In the material below, find each line holding the string "that" and copy it.

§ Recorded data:
--------------------

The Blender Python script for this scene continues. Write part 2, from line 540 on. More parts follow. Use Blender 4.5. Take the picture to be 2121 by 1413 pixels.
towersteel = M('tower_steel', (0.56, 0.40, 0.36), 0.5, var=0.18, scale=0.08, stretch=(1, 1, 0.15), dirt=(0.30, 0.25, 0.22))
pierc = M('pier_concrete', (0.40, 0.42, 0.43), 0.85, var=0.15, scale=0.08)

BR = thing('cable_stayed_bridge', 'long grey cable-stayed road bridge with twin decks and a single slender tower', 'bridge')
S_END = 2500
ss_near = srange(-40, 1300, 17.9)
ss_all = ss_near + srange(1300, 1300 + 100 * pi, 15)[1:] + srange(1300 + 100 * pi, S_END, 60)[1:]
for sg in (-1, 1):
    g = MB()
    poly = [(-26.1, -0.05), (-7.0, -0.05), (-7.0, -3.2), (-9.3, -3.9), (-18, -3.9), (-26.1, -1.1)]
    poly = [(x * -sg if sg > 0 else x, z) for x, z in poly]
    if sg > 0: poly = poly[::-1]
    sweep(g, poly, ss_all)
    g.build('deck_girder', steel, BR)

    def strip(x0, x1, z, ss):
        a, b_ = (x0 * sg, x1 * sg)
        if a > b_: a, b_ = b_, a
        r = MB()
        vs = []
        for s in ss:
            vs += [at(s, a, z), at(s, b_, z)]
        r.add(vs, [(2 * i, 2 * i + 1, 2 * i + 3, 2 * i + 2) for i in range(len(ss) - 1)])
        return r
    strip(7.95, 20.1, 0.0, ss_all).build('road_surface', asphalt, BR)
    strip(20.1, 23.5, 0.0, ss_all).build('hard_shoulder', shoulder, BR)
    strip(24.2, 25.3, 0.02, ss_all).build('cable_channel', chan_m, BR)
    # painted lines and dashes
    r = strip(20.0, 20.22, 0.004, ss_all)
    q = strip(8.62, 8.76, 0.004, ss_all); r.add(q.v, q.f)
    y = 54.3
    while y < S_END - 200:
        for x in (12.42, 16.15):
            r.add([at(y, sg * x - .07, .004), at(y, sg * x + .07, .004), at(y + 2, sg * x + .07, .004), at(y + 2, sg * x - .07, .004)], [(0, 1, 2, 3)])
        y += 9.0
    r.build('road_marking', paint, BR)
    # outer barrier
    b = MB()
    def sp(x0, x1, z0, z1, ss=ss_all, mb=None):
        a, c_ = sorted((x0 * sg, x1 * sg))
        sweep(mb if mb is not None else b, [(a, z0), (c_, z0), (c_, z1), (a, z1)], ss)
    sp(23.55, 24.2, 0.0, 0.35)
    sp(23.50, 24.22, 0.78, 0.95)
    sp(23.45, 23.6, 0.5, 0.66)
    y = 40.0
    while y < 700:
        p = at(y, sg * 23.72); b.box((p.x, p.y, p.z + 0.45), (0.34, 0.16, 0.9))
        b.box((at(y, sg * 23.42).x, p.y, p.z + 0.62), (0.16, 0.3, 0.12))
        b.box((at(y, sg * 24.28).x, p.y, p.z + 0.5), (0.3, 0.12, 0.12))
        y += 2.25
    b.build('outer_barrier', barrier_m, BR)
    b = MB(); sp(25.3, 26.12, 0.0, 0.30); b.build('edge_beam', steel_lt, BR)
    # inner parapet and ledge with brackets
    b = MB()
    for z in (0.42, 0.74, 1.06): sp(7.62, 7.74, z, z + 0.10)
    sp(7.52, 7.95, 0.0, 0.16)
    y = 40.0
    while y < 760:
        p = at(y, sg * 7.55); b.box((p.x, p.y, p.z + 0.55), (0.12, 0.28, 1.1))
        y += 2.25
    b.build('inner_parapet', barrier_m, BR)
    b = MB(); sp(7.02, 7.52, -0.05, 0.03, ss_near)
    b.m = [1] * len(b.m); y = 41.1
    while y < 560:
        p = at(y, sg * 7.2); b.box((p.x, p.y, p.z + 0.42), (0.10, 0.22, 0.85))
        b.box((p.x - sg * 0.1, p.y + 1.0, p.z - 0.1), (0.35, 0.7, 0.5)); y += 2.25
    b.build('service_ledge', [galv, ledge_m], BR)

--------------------

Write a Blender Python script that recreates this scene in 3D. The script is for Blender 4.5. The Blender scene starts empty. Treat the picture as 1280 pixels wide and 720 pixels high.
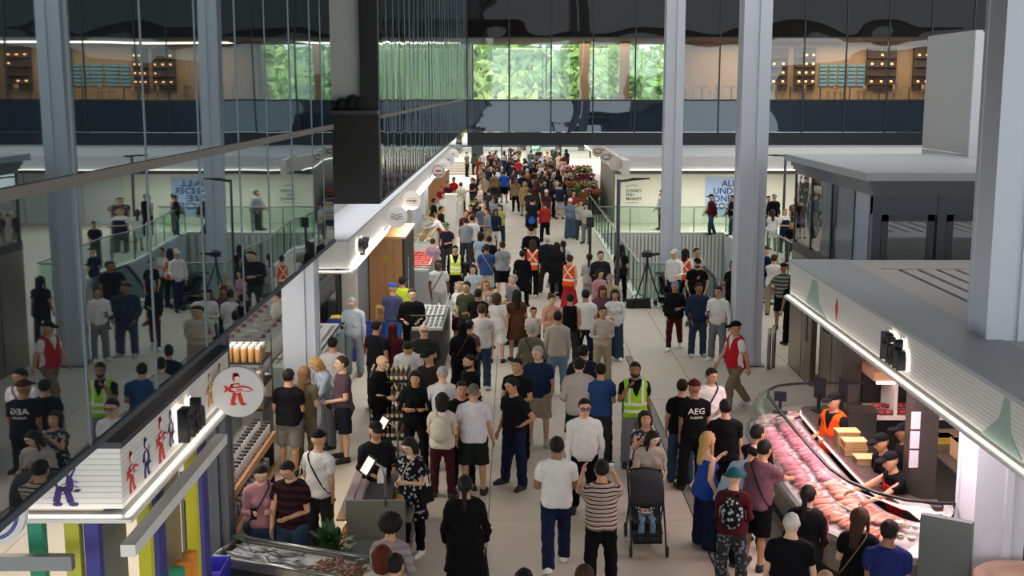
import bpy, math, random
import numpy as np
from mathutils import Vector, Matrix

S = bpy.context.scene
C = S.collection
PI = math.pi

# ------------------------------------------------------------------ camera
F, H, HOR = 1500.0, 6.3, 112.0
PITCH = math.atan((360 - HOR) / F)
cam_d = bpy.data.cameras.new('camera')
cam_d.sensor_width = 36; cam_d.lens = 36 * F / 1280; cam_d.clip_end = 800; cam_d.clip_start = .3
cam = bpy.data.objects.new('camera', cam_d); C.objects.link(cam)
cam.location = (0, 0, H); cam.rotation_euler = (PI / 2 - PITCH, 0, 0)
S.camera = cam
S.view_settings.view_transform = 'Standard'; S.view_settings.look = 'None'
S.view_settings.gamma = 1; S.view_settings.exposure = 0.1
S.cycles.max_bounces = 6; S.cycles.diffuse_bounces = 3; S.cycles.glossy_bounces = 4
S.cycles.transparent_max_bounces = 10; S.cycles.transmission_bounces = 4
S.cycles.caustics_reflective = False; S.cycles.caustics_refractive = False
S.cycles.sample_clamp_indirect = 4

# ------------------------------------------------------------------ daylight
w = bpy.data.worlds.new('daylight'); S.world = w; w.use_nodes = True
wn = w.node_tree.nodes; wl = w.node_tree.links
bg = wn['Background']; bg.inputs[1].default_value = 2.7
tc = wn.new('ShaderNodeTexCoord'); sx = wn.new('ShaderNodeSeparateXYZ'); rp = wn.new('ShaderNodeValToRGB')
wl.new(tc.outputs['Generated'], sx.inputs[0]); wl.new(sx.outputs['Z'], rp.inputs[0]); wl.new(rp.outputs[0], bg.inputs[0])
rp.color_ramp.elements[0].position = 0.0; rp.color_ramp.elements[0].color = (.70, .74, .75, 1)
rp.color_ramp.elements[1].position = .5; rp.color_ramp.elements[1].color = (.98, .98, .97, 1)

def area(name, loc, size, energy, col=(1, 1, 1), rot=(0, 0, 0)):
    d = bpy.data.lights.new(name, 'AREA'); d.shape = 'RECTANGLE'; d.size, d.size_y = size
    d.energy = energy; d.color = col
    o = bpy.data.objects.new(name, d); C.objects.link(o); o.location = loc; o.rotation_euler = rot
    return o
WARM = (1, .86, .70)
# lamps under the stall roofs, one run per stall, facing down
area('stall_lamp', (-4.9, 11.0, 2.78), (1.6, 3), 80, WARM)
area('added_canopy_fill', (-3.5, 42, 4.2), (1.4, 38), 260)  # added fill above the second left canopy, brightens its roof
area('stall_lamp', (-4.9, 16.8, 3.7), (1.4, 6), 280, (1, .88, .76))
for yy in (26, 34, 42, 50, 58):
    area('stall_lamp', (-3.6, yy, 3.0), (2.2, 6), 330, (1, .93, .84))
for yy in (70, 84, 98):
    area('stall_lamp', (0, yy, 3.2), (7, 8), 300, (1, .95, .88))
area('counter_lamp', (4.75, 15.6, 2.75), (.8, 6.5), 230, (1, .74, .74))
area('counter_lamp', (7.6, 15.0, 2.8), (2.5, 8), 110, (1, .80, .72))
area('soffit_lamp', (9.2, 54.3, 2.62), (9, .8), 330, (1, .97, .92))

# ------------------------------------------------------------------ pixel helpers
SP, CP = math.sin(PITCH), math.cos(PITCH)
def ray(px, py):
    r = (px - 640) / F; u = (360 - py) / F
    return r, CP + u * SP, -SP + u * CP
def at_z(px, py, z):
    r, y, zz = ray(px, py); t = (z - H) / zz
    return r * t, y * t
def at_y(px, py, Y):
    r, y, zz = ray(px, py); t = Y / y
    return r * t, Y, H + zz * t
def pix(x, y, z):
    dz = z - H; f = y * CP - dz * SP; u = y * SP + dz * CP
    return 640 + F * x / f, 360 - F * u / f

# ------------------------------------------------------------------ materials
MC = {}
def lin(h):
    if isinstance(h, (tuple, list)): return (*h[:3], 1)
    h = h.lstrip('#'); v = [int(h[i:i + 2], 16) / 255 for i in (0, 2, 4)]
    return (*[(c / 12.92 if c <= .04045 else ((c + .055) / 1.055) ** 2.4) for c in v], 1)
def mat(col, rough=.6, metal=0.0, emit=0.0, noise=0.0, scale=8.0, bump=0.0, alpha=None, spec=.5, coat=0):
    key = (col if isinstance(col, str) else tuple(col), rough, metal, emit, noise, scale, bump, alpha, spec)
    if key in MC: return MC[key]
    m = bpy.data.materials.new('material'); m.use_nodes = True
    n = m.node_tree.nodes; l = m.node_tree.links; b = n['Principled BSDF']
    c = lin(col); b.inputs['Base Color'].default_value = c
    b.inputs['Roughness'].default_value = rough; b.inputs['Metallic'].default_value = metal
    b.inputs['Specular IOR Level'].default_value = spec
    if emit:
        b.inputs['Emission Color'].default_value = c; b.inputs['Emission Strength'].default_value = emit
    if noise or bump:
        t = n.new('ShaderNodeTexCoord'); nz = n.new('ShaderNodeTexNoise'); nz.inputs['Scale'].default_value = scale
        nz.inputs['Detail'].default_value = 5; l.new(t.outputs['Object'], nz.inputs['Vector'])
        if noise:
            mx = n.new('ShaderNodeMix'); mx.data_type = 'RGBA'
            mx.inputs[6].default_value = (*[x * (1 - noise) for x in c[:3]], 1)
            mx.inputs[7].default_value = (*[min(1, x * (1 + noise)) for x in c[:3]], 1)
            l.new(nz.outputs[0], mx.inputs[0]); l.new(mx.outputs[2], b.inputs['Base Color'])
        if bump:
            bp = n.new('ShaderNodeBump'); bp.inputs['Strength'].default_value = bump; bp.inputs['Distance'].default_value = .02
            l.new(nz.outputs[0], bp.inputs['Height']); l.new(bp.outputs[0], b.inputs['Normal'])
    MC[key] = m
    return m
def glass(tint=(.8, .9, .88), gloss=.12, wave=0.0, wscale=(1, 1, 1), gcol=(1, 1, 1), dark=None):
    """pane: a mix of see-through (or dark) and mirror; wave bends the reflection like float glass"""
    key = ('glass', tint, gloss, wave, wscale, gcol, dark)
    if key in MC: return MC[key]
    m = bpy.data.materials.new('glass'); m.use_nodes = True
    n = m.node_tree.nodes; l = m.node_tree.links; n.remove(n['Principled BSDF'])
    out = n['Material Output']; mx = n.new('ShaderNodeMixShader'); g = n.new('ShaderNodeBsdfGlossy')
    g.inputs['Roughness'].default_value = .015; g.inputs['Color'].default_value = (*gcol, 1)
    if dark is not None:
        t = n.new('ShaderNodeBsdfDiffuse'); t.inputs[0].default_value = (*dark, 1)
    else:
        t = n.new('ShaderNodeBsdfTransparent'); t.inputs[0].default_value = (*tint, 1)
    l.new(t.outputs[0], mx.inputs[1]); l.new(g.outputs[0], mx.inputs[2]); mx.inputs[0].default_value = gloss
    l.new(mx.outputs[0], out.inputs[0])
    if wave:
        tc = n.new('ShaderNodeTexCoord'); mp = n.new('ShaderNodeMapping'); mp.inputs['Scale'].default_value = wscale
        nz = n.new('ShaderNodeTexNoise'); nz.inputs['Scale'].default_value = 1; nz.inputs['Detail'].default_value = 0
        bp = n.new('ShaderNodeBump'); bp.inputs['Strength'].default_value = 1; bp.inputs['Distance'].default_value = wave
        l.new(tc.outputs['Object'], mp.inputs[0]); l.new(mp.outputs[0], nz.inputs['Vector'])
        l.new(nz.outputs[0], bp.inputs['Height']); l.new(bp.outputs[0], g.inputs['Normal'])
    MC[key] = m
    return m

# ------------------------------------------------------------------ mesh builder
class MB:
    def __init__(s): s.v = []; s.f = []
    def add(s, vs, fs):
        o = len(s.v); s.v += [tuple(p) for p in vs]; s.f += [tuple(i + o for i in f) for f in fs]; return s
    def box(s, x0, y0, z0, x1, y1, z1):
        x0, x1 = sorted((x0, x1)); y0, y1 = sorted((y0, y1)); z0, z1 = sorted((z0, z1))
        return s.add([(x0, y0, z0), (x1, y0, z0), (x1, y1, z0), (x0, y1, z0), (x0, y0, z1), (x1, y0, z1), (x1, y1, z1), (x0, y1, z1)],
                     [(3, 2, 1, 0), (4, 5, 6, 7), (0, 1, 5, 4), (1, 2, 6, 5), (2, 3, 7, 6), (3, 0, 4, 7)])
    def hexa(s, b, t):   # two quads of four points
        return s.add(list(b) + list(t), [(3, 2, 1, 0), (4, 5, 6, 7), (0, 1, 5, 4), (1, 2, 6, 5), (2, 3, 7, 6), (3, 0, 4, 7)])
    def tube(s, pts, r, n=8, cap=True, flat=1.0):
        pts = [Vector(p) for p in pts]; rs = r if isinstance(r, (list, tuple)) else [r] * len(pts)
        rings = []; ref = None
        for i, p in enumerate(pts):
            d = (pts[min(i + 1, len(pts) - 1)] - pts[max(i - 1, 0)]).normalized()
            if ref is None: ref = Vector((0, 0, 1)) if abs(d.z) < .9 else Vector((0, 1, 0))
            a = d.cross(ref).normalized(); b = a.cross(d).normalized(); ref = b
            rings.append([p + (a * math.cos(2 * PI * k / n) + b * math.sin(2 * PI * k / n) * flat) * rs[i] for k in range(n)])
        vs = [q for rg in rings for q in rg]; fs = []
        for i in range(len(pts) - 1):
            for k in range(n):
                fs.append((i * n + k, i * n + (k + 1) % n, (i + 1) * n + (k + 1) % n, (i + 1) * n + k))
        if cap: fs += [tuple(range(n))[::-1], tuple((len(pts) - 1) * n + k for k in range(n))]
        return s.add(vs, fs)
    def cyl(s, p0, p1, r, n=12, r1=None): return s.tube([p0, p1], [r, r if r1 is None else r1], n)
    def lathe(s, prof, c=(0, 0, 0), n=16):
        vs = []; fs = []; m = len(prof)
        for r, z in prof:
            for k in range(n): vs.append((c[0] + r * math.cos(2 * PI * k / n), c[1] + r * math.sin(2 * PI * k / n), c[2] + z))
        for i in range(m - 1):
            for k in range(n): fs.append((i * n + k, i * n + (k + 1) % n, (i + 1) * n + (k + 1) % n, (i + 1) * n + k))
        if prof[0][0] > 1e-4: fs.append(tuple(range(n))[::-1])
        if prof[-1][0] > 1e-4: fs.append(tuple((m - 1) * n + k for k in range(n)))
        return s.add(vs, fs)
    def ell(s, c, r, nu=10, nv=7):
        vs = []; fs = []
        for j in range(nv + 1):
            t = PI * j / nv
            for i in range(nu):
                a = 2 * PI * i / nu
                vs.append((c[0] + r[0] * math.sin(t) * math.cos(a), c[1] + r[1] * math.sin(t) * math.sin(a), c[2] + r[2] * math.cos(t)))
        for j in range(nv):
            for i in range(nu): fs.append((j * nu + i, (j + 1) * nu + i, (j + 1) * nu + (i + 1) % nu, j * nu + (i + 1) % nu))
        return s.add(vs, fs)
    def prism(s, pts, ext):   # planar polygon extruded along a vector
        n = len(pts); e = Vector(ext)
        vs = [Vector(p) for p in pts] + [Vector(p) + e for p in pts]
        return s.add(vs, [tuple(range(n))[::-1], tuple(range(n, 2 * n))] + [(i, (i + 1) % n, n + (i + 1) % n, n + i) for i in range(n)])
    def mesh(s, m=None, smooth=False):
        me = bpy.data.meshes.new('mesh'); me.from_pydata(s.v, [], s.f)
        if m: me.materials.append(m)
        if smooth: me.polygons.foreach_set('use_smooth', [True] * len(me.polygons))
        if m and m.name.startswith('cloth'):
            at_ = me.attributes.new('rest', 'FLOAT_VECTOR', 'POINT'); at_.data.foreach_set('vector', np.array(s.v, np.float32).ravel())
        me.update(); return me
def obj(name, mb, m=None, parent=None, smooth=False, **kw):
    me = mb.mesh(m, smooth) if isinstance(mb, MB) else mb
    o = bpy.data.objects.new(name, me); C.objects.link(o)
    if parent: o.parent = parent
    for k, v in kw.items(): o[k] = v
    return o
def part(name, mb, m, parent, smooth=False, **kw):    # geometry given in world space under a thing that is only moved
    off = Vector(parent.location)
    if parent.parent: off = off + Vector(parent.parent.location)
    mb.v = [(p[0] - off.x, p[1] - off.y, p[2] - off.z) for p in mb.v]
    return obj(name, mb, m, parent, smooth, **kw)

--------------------

§ Answer:
Write a Blender Python script that recreates this scene in 3D. The script is for Blender 4.5. The Blender scene starts empty. Treat the picture as 1280 pixels wide and 720 pixels high.
def part(name, mb, m, parent, smooth=False, **kw):    # geometry given in world space under a thing that is only moved